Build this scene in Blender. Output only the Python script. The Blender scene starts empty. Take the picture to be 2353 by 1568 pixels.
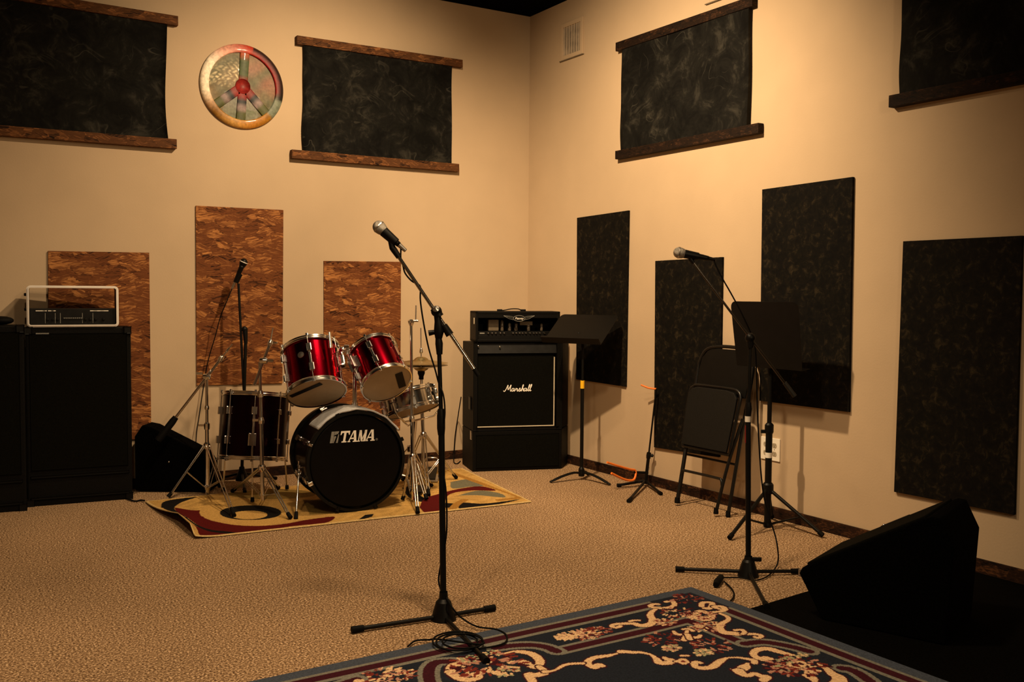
import bpy, bmesh, math, random
import numpy as np
from mathutils import Vector, Matrix
random.seed(7); rng=np.random.default_rng(7)
SC=bpy.context.scene; COL=SC.collection
# ------------------------------------------------------------------ camera model
PW,PH=2353,1568; FPX=2223.3; YAW,PIT,ROL=0.55029787,-0.04801973,-0.00716097
CAM=np.array([-4.1995,-6.6055,1.28])
def _rot():
    cy,sy=math.cos(YAW),math.sin(YAW)
    f=np.array([sy*math.cos(PIT),cy*math.cos(PIT),math.sin(PIT)]); r=np.array([cy,-sy,0.]); d=np.cross(f,r)
    return np.stack([math.cos(ROL)*r+math.sin(ROL)*d,-math.sin(ROL)*r+math.cos(ROL)*d,f])
CM=_rot()
def ray(p): return CM.T@np.array([(p[0]-PW/2)/FPX,(p[1]-PH/2)/FPX,1.])
def F(px,py,z=0.):                       # point seen at (px,py) on the horizontal plane z
    r=ray((px,py)); return Vector(CAM+r*((z-CAM[2])/r[2]))
def B(px,py,o=0.):                       # ... on the back wall, o in front of it
    r=ray((px,py)); return Vector(CAM+r*((-o-CAM[1])/r[1]))
def R(px,py,o=0.):                       # ... on the right wall
    r=ray((px,py)); return Vector(CAM+r*((-o-CAM[0])/r[0]))
def D(px,py,d): return Vector(CAM+ray((px,py))*d)   # ... at depth d
def dep(P): return float(CM[2]@(np.array(P)-CAM))
def zat(P,py):                           # height at which the vertical through P is seen at row py
    a=CM@(np.array([P[0],P[1],0.])-CAM); b=CM@np.array([0,0,1.]); k=(py-PH/2)/FPX
    return float((k*a[2]-a[1])/(b[1]-k*b[2]))
def up(P,py): return Vector((P[0],P[1],zat(P,py)))
FW=Vector((CM[2][0],CM[2][1],0)).normalized(); RT=Vector((FW.y,-FW.x,0)); Z=Vector((0,0,1))
cd=bpy.data.cameras.new('camera'); co=bpy.data.objects.new('camera',cd); COL.objects.link(co)
cd.sensor_width=36; cd.lens=FPX/PW*36; cd.clip_start=.05
co.matrix_world=Matrix(((CM[0][0],-CM[1][0],-CM[2][0],CAM[0]),(CM[0][1],-CM[1][1],-CM[2][1],CAM[1]),(CM[0][2],-CM[1][2],-CM[2][2],CAM[2]),(0,0,0,1)))
SC.camera=co
# ------------------------------------------------------------------ materials
def lin(r,g,b):
    f=lambda c:(c/255/12.92) if c/255<=.04045 else ((c/255+.055)/1.055)**2.4
    return (f(r),f(g),f(b),1.)
def nodes(name):
    m=bpy.data.materials.new(name); m.use_nodes=True; nt=m.node_tree
    return m,nt,nt.nodes,nt.links,nt.nodes['Principled BSDF']
def mat(name,col,rough=.5,metal=0.,noise=0.,nscale=20.,bump=0.,bscale=200.,coat=0.,spec=None,col2=None):
    m,nt,N,L,P=nodes(name)
    P.inputs['Roughness'].default_value=rough; P.inputs['Metallic'].default_value=metal
    if coat: P.inputs['Coat Weight'].default_value=coat; P.inputs['Coat Roughness'].default_value=.08
    if spec is not None: P.inputs['Specular IOR Level'].default_value=spec
    tc=N.new('ShaderNodeTexCoord')
    nz=N.new('ShaderNodeTexNoise'); nz.inputs['Scale'].default_value=nscale; nz.inputs['Detail'].default_value=5
    L.new(tc.outputs['Object'],nz.inputs['Vector'])
    rp=N.new('ShaderNodeValToRGB'); L.new(nz.outputs['Fac'],rp.inputs['Fac'])
    c=np.array(col[:3]); lo=c*(1-noise); hi=np.array(col2[:3]) if col2 else c*(1+noise)
    rp.color_ramp.elements[0].position=.35; rp.color_ramp.elements[1].position=.68
    rp.color_ramp.elements[0].color=(*lo,1); rp.color_ramp.elements[1].color=(*hi,1)
    L.new(rp.outputs['Color'],P.inputs['Base Color'])
    if bump:
        b=N.new('ShaderNodeBump'); b.inputs['Strength'].default_value=bump; b.inputs['Distance'].default_value=.004
        n2=N.new('ShaderNodeTexNoise'); n2.inputs['Scale'].default_value=bscale; n2.inputs['Detail'].default_value=3
        L.new(tc.outputs['Object'],n2.inputs['Vector']); L.new(n2.outputs['Fac'],b.inputs['Height']); L.new(b.outputs['Normal'],P.inputs['Normal'])
    return m
def ramp(N,els):
    rp=N.new('ShaderNodeValToRGB'); cr=rp.color_ramp
    while len(cr.elements)<len(els): cr.elements.new(.5)
    for e,(p,c) in zip(cr.elements,els): e.position=p; e.color=(*c[:3],1)
    return rp
def osb_mat(name,dark,mid,light,scale=1.):
    m,nt,N,L,P=nodes(name); tc=N.new('ShaderNodeTexCoord')
    P.inputs['Roughness'].default_value=.75; P.inputs['Specular IOR Level'].default_value=.15
    dn=N.new('ShaderNodeTexNoise'); dn.inputs['Scale'].default_value=26; dn.inputs['Detail'].default_value=2; L.new(tc.outputs['Object'],dn.inputs['Vector'])
    dm=N.new('ShaderNodeVectorMath'); dm.operation='MULTIPLY_ADD'; dm.inputs[1].default_value=(.10,.0,.05); L.new(dn.outputs['Color'],dm.inputs[0]); L.new(tc.outputs['Object'],dm.inputs[2])
    mp=N.new('ShaderNodeMapping'); mp.inputs['Scale'].default_value=(10*scale,9*scale,26*scale); L.new(dm.outputs['Vector'],mp.inputs['Vector'])
    vo=N.new('ShaderNodeTexVoronoi'); vo.inputs['Scale'].default_value=1.; L.new(mp.outputs['Vector'],vo.inputs['Vector'])
    sep=N.new('ShaderNodeSeparateColor'); L.new(vo.outputs['Color'],sep.inputs['Color'])
    mr=N.new('ShaderNodeMapRange'); mr.inputs['To Min'].default_value=-.5; mr.inputs['To Max'].default_value=.5; L.new(sep.outputs['Red'],mr.inputs['Value'])
    vr=N.new('ShaderNodeVectorRotate'); vr.rotation_type='Y_AXIS'; L.new(tc.outputs['Object'],vr.inputs['Vector']); L.new(mr.outputs['Result'],vr.inputs['Angle'])
    m2=N.new('ShaderNodeMapping'); m2.inputs['Scale'].default_value=(11*scale,40,120*scale); L.new(vr.outputs['Vector'],m2.inputs['Vector'])
    nz=N.new('ShaderNodeTexNoise'); nz.inputs['Scale'].default_value=1.; nz.inputs['Detail'].default_value=4; nz.inputs['Roughness'].default_value=.6; L.new(m2.outputs['Vector'],nz.inputs['Vector'])
    add=N.new('ShaderNodeMath'); add.operation='MULTIPLY_ADD'; L.new(sep.outputs['Green'],add.inputs[0]); add.inputs[1].default_value=.30; L.new(nz.outputs['Fac'],add.inputs[2])
    rp=ramp(N,[(.42,dark),(.56,mid),(.70,mid),(.93,light)]); L.new(add.outputs['Value'],rp.inputs['Fac']); L.new(rp.outputs['Color'],P.inputs['Base Color'])
    b=N.new('ShaderNodeBump'); b.inputs['Strength'].default_value=.25; b.inputs['Distance'].default_value=.002; L.new(nz.outputs['Fac'],b.inputs['Height']); L.new(b.outputs['Normal'],P.inputs['Normal'])
    return m
def suede_mat(name,dark,mid,light,scale=6.,streak=True):
    m,nt,N,L,P=nodes(name); tc=N.new('ShaderNodeTexCoord'); P.inputs['Roughness'].default_value=.85; P.inputs['Specular IOR Level'].default_value=.15
    nz=N.new('ShaderNodeTexNoise'); nz.inputs['Scale'].default_value=scale; nz.inputs['Detail'].default_value=9; nz.inputs['Roughness'].default_value=.72; nz.inputs['Distortion'].default_value=.6
    L.new(tc.outputs['Object'],nz.inputs['Vector'])
    rp=ramp(N,[(.40,dark),(.54,mid),(.74,light)]); L.new(nz.outputs['Fac'],rp.inputs['Fac'])
    if streak:                                   # brushed nap: thin crescent marks
        n2=N.new('ShaderNodeTexNoise'); n2.inputs['Scale'].default_value=4.5; n2.inputs['Detail'].default_value=1.; n2.inputs['Distortion'].default_value=1.6; L.new(tc.outputs['Object'],n2.inputs['Vector'])
        r2=ramp(N,[(.50,(0,0,0)),(.515,(1,1,1)),(.53,(0,0,0))]); L.new(n2.outputs['Fac'],r2.inputs['Fac'])
        n3=N.new('ShaderNodeTexNoise'); n3.inputs['Scale'].default_value=5.; n3.inputs['Detail'].default_value=2.; L.new(tc.outputs['Object'],n3.inputs['Vector'])
        r3=ramp(N,[(.52,(0,0,0)),(.70,(.55,.55,.55))]); L.new(n3.outputs['Fac'],r3.inputs['Fac'])
        mu=N.new('ShaderNodeMix'); mu.data_type='RGBA'; mu.blend_type='MULTIPLY'; mu.inputs['Factor'].default_value=1
        L.new(r2.outputs['Color'],mu.inputs['A']); L.new(r3.outputs['Color'],mu.inputs['B'])
        mx=N.new('ShaderNodeMix'); mx.data_type='RGBA'; L.new(mu.outputs['Result'],mx.inputs['Factor']); L.new(rp.outputs['Color'],mx.inputs['A']); mx.inputs['B'].default_value=(*[c*1.6 for c in light[:3]],1)
        L.new(mx.outputs['Result'],P.inputs['Base Color'])
    else: L.new(rp.outputs['Color'],P.inputs['Base Color'])
    return m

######

**Problem to solve**
How many of these lines contain "scene"? Write only the number.

**Exercise answer**
2